-- WHAT THE EXERCISE ASKS --
Retype each line of the material exactly, please, skipping any picture in it.
——
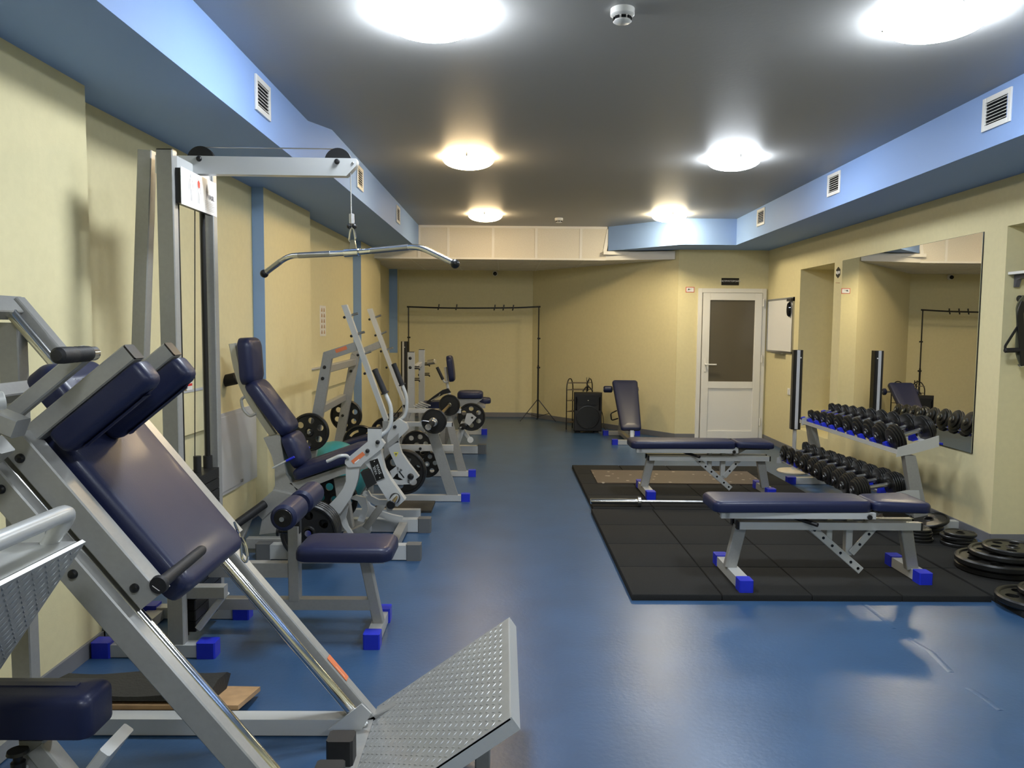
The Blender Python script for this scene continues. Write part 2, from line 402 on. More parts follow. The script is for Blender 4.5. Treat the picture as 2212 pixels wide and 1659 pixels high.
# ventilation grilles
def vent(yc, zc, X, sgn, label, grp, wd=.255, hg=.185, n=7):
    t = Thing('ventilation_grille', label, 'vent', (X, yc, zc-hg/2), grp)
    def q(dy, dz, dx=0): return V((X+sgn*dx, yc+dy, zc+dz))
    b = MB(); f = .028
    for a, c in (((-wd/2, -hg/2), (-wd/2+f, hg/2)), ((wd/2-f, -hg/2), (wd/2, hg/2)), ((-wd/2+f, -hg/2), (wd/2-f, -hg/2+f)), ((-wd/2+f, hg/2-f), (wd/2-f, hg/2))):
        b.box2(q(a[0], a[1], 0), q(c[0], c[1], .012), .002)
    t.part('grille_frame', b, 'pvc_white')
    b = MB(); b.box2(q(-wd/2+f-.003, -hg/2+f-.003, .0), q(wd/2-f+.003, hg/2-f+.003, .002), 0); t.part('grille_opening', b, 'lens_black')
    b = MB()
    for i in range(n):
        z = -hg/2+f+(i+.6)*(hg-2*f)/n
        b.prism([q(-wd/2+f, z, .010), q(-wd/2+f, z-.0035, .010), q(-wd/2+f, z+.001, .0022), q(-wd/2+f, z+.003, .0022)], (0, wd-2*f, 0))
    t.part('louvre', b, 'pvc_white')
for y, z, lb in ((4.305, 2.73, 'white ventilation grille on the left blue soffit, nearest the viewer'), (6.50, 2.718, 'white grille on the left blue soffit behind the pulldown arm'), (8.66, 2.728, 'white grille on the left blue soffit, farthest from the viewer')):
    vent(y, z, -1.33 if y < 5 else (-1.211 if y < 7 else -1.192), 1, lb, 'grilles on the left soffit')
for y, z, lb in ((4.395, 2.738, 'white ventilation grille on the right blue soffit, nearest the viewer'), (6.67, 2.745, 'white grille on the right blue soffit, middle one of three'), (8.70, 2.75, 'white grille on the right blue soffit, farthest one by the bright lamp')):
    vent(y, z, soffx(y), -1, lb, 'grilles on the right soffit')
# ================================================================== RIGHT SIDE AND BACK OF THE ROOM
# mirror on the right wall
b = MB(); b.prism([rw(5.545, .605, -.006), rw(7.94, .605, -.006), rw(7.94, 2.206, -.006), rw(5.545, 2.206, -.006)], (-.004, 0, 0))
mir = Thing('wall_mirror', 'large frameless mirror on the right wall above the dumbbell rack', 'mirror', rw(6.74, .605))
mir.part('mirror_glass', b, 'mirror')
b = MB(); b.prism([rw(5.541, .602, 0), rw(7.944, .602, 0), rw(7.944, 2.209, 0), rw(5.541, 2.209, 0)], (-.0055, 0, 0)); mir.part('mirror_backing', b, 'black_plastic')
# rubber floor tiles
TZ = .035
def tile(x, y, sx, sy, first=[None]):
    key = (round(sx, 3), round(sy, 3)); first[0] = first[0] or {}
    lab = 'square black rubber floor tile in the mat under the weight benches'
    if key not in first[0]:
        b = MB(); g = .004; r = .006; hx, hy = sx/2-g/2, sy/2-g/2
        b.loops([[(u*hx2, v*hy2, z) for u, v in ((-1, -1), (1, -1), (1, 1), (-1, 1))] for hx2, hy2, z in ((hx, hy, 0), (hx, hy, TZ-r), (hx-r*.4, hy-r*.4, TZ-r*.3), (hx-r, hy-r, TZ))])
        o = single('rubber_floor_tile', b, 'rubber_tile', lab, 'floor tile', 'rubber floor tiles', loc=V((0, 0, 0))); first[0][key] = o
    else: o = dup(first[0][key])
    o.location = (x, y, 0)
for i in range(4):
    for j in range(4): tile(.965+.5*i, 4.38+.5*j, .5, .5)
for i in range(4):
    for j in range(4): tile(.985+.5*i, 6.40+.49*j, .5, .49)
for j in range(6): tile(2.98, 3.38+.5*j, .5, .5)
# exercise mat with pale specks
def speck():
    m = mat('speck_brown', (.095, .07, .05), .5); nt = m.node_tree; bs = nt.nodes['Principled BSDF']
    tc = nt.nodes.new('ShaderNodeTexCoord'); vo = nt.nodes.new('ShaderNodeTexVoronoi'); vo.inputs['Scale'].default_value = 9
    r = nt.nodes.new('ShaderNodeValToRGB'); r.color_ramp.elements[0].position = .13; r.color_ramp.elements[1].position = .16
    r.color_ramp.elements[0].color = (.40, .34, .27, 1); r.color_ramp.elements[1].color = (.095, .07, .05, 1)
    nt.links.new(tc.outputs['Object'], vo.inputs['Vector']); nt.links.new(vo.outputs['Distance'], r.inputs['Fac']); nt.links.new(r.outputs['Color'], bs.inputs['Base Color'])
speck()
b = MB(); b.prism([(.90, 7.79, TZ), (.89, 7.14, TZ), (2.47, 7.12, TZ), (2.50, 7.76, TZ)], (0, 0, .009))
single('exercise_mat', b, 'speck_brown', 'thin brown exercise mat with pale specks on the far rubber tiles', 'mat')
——
-- TASK SOLUTION --
The Blender Python script for this scene continues. Write part 2, from line 402 on. More parts follow. The script is for Blender 4.5. Treat the picture as 2212 pixels wide and 1659 pixels high.
# ventilation grilles
def vent(yc, zc, X, sgn, label, grp, wd=.255, hg=.185, n=7):
    t = Thing('ventilation_grille', label, 'vent', (X, yc, zc-hg/2), grp)
    def q(dy, dz, dx=0): return V((X+sgn*dx, yc+dy, zc+dz))
    b = MB(); f = .028
    for a, c in (((-wd/2, -hg/2), (-wd/2+f, hg/2)), ((wd/2-f, -hg/2), (wd/2, hg/2)), ((-wd/2+f, -hg/2), (wd/2-f, -hg/2+f)), ((-wd/2+f, hg/2-f), (wd/2-f, hg/2))):
        b.box2(q(a[0], a[1], 0), q(c[0], c[1], .012), .002)
    t.part('grille_frame', b, 'pvc_white')
    b = MB(); b.box2(q(-wd/2+f-.003, -hg/2+f-.003, .0), q(wd/2-f+.003, hg/2-f+.003, .002), 0); t.part('grille_opening', b, 'lens_black')
    b = MB()
    for i in range(n):
        z = -hg/2+f+(i+.6)*(hg-2*f)/n
        b.prism([q(-wd/2+f, z, .010), q(-wd/2+f, z-.0035, .010), q(-wd/2+f, z+.001, .0022), q(-wd/2+f, z+.003, .0022)], (0, wd-2*f, 0))
    t.part('louvre', b, 'pvc_white')
for y, z, lb in ((4.305, 2.73, 'white ventilation grille on the left blue soffit, nearest the viewer'), (6.50, 2.718, 'white grille on the left blue soffit behind the pulldown arm'), (8.66, 2.728, 'white grille on the left blue soffit, farthest from the viewer')):
    vent(y, z, -1.33 if y < 5 else (-1.211 if y < 7 else -1.192), 1, lb, 'grilles on the left soffit')
for y, z, lb in ((4.395, 2.738, 'white ventilation grille on the right blue soffit, nearest the viewer'), (6.67, 2.745, 'white grille on the right blue soffit, middle one of three'), (8.70, 2.75, 'white grille on the right blue soffit, farthest one by the bright lamp')):
    vent(y, z, soffx(y), -1, lb, 'grilles on the right soffit')
# ================================================================== RIGHT SIDE AND BACK OF THE ROOM
# mirror on the right wall
b = MB(); b.prism([rw(5.545, .605, -.006), rw(7.94, .605, -.006), rw(7.94, 2.206, -.006), rw(5.545, 2.206, -.006)], (-.004, 0, 0))
mir = Thing('wall_mirror', 'large frameless mirror on the right wall above the dumbbell rack', 'mirror', rw(6.74, .605))
mir.part('mirror_glass', b, 'mirror')
b = MB(); b.prism([rw(5.541, .602, 0), rw(7.944, .602, 0), rw(7.944, 2.209, 0), rw(5.541, 2.209, 0)], (-.0055, 0, 0)); mir.part('mirror_backing', b, 'black_plastic')
# rubber floor tiles
TZ = .035
def tile(x, y, sx, sy, first=[None]):
    key = (round(sx, 3), round(sy, 3)); first[0] = first[0] or {}
    lab = 'square black rubber floor tile in the mat under the weight benches'
    if key not in first[0]:
        b = MB(); g = .004; r = .006; hx, hy = sx/2-g/2, sy/2-g/2
        b.loops([[(u*hx2, v*hy2, z) for u, v in ((-1, -1), (1, -1), (1, 1), (-1, 1))] for hx2, hy2, z in ((hx, hy, 0), (hx, hy, TZ-r), (hx-r*.4, hy-r*.4, TZ-r*.3), (hx-r, hy-r, TZ))])
        o = single('rubber_floor_tile', b, 'rubber_tile', lab, 'floor tile', 'rubber floor tiles', loc=V((0, 0, 0))); first[0][key] = o
    else: o = dup(first[0][key])
    o.location = (x, y, 0)
for i in range(4):
    for j in range(4): tile(.965+.5*i, 4.38+.5*j, .5, .5)
for i in range(4):
    for j in range(4): tile(.985+.5*i, 6.40+.49*j, .5, .49)
for j in range(6): tile(2.98, 3.38+.5*j, .5, .5)
# exercise mat with pale specks
def speck():
    m = mat('speck_brown', (.095, .07, .05), .5); nt = m.node_tree; bs = nt.nodes['Principled BSDF']
    tc = nt.nodes.new('ShaderNodeTexCoord'); vo = nt.nodes.new('ShaderNodeTexVoronoi'); vo.inputs['Scale'].default_value = 9
    r = nt.nodes.new('ShaderNodeValToRGB'); r.color_ramp.elements[0].position = .13; r.color_ramp.elements[1].position = .16
    r.color_ramp.elements[0].color = (.40, .34, .27, 1); r.color_ramp.elements[1].color = (.095, .07, .05, 1)
    nt.links.new(tc.outputs['Object'], vo.inputs['Vector']); nt.links.new(vo.outputs['Distance'], r.inputs['Fac']); nt.links.new(r.outputs['Color'], bs.inputs['Base Color'])
speck()
b = MB(); b.prism([(.90, 7.79, TZ), (.89, 7.14, TZ), (2.47, 7.12, TZ), (2.50, 7.76, TZ)], (0, 0, .009))
single('exercise_mat', b, 'speck_brown', 'thin brown exercise mat with pale specks on the far rubber tiles', 'mat')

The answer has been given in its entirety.